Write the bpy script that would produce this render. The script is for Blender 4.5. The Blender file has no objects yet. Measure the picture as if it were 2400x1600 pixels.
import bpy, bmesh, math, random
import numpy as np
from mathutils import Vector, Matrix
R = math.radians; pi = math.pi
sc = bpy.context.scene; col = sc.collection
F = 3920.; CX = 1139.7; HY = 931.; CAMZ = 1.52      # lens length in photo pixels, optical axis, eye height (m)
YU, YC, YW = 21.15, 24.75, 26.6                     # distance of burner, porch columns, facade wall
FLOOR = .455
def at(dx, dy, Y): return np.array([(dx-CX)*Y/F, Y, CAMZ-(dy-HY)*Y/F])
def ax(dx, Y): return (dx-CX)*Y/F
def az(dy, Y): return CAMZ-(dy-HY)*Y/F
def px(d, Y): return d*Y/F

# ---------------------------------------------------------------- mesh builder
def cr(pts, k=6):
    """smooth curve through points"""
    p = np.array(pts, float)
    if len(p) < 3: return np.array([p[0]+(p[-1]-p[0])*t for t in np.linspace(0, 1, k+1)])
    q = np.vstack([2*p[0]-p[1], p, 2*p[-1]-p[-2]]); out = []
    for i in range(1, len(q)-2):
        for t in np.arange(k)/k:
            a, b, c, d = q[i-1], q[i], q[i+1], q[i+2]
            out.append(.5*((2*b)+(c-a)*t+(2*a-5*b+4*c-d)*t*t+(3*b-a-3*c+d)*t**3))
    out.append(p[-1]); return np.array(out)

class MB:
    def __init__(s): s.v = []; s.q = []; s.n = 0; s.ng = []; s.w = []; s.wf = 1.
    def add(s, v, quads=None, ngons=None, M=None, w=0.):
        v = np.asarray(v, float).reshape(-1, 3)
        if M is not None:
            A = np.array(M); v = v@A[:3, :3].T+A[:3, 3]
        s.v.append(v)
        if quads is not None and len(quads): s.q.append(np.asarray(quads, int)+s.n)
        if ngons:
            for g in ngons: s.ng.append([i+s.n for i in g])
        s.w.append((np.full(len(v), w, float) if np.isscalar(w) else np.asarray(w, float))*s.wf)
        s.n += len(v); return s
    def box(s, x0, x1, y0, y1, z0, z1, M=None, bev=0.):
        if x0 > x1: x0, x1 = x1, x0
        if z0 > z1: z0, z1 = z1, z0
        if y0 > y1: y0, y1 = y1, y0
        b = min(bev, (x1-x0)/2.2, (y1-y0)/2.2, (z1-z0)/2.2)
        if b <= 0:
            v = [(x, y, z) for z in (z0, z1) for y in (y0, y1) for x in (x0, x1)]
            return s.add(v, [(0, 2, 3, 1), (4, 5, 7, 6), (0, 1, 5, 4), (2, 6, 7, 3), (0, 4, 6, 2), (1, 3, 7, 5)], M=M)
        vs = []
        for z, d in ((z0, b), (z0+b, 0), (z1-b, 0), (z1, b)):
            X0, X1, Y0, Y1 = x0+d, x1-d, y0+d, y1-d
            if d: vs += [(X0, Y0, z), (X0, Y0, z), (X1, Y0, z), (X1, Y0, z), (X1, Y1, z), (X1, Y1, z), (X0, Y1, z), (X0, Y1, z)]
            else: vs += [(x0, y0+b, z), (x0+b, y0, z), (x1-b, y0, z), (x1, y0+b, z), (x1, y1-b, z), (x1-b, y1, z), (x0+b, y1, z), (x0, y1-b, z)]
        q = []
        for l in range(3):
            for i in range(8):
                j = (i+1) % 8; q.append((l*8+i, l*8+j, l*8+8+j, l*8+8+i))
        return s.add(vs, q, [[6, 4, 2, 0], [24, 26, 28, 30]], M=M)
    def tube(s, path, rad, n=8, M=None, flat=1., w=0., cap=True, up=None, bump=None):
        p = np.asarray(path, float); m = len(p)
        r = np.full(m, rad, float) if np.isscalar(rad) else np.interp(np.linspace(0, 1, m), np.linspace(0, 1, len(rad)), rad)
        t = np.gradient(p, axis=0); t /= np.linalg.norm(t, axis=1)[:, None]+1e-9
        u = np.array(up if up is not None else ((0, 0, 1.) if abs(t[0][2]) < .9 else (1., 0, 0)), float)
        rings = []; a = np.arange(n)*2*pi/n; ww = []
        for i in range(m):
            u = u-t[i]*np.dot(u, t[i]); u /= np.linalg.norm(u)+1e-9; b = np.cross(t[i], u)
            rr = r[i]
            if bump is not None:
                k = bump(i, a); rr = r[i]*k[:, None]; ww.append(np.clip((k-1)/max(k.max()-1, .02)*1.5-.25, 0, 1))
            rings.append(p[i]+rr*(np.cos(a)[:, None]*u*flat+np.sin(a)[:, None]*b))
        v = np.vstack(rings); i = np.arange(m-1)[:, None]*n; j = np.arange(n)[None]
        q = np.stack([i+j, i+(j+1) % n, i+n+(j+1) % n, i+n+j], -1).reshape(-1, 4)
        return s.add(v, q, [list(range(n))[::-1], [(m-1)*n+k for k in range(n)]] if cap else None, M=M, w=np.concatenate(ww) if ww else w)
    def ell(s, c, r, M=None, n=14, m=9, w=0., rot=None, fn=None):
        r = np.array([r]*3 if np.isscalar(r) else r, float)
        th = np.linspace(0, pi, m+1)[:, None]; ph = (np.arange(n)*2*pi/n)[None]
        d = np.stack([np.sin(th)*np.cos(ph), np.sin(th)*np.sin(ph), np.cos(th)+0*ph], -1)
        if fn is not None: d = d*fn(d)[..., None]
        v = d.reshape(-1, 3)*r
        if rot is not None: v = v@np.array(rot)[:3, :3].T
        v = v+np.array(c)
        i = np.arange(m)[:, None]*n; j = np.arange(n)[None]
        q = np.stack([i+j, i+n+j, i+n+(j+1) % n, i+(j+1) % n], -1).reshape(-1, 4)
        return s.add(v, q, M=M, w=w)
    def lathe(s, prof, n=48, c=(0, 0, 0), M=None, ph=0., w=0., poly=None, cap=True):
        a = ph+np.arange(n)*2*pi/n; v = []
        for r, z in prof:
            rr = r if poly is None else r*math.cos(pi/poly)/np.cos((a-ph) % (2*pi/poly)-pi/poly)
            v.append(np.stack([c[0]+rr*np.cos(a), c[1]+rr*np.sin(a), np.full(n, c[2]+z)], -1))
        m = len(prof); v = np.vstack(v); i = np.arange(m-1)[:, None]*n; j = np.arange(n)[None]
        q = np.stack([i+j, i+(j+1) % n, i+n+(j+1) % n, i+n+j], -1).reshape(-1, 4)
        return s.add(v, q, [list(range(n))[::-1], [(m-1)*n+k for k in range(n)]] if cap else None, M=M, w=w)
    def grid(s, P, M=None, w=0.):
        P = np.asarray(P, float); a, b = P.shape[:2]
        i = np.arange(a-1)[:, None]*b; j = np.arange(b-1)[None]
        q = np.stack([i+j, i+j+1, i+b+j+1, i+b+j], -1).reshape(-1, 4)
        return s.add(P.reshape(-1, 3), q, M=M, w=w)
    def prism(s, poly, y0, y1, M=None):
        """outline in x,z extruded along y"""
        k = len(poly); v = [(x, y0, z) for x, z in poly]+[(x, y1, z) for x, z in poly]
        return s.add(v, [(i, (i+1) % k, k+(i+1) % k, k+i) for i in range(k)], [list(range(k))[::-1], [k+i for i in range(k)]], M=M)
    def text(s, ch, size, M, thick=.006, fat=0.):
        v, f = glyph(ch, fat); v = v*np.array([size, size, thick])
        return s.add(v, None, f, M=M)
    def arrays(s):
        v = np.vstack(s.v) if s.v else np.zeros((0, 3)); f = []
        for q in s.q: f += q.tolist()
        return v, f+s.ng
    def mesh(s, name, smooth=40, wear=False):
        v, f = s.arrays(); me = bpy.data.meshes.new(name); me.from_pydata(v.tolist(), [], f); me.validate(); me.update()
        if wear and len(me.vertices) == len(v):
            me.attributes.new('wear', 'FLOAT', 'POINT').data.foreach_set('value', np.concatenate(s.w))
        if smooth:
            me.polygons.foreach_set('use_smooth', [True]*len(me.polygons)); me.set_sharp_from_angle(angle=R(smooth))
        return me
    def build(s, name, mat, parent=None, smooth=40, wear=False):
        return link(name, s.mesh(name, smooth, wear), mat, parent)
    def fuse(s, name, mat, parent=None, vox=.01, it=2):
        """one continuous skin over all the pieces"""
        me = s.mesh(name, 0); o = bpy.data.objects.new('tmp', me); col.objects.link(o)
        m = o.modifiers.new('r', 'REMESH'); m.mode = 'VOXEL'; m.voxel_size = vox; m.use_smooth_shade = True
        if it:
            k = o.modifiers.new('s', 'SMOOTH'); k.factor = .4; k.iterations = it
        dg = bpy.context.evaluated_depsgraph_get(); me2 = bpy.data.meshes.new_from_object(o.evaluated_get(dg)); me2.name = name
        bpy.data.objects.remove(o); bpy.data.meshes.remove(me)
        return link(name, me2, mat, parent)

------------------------

> AIM OF THE EXERCISE:
Write out exactly, please, the lines beginning at the start of the material and ending with the line that holds "def px(d, Y): return d*Y/F", both included.

> RESPONSE:
Write the bpy script that would produce this render. The script is for Blender 4.5. The Blender file has no objects yet. Measure the picture as if it were 2400x1600 pixels.
import bpy, bmesh, math, random
import numpy as np
from mathutils import Vector, Matrix
R = math.radians; pi = math.pi
sc = bpy.context.scene; col = sc.collection
F = 3920.; CX = 1139.7; HY = 931.; CAMZ = 1.52      # lens length in photo pixels, optical axis, eye height (m)
YU, YC, YW = 21.15, 24.75, 26.6                     # distance of burner, porch columns, facade wall
FLOOR = .455
def at(dx, dy, Y): return np.array([(dx-CX)*Y/F, Y, CAMZ-(dy-HY)*Y/F])
def ax(dx, Y): return (dx-CX)*Y/F
def az(dy, Y): return CAMZ-(dy-HY)*Y/F
def px(d, Y): return d*Y/F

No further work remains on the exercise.